‘Language-games’ is Wittgenstein’s much used, much abused, much debated term which tries to capture something about his view of how language works: as something rule-guided, something inherently social, and something particular to specific contexts and communities.
How big is a language-game?
Wittgenstein’s own list of examples, in section 23 of the Philosophical Investigations, tends towards the ‘small’ – each is, in itself, quite a minor use of language. For example, he suggests “Reporting an event”, “guessing riddles”, and “solving a problem in applied arithmetic” as examples of language-games in this list, which is designed to stress the variety of language-games. Notably, and relevant to my previous post on language, some of them are clearly ‘linguistic’ (“translating from one language into another”, for example) but others use mathematics or images, such as “presenting the results of an experiment in tables and diagrams”.
Later writers have tended to think of larger language-games. In the field of religion, for example, there’s been a move from Wittgenstein’s list, which includes “praying” to regarding whole religions as language-games, speaking of the ‘Christian language-game’ or some such. I think this unhelpfully blurs the issue, and prefer to keep the term ‘language-game’ for smaller activities – praying, giving a sermon, writing a Quaker minute, and so forth – and use Lindbeck’s religion-as-language analogy to speak of whole religious traditions as languages. The natural language English encompasses, obviously, many thousands of possible language-games; the ‘language’ Christianity also includes a whole range of possible language-games. This helps to clarify that not every speaker of the language needs to play every language-game within it.
Are ‘games’ a good analogy for language uses?
In the introduction to this post, I listed some of the reasons why we might compare the use of language with the playing of a game. Language uses, like games, have rules. Language uses, like games, have unacceptable and impermissible moves. Language uses, like games, need players, people to engage in them. Games are passed on in particular cultures and societies, and can be taught to others; games don’t have to make sense to people who aren’t playing them (or even, sometimes, the people who are).
The chief objection to the term language-games, apart from those who think that language doesn’t have one of the properties listed above, is that ‘games’ is a trivialising term. In particular, when a religion is called a language-game, people often read this as trivialising: “oh, it’s just a game.” “Don’t say that, religion is serious.”
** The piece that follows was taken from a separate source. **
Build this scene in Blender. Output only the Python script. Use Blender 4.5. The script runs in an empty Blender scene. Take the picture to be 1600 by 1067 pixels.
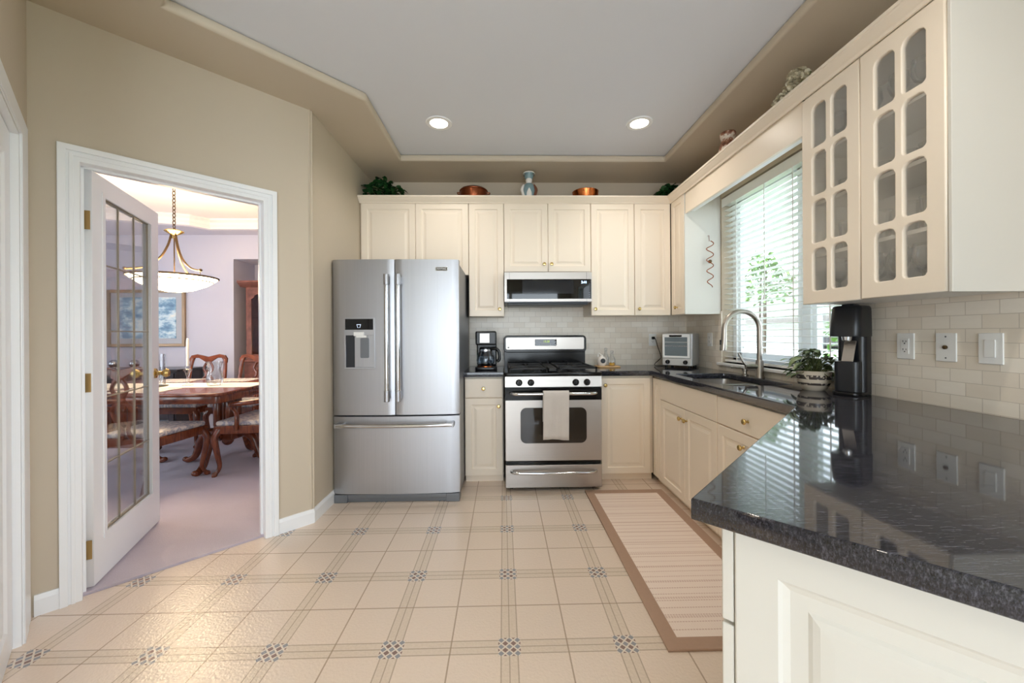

Firstly, this is more likely to happen when the ‘language-game’ concept has been applied to something larger than in the original use of it. Secondly, anyone who knows a committed sports fan or player, or a keen video-gamer, can tell that games are not automatically trivial or unserious: a whole life can be very seriously bound up in the playing of a specific game. Thirdly, although I am happy to use other terms as well, ‘language uses’, ‘language practices’, ‘language patterns’ and so forth do not capture the full range of implications of the term ‘game’.
Which games are language-games most like?
Depends which language-game! Wittgenstein used the examples of simple board games and chess, among others; some scholars seem to default to team sports, such as football and cricket; because of the emphasis in some parts of the Philosophical Investigations on the role of language-games in learning a language, it might be natural to think of children’s games like Ring-a-Roses and Tag, or maybe role-playing games like Cops and Robbers or Doctors and Nurses, as a most obvious comparisons. I tend to use different examples depending which aspect of a language-game I want to bring out. When the rules seem complex, chess or Monopoly seem like fair comparisons. When the focus is on needing a community with whom to play, group games like Stuck-in-the-mud or bowling might be good analogies. Sometimes I wonder if there aren’t language-games which are actually more like Mornington Crescent, in which the actual rules and the rules as discussed within the game are completely different!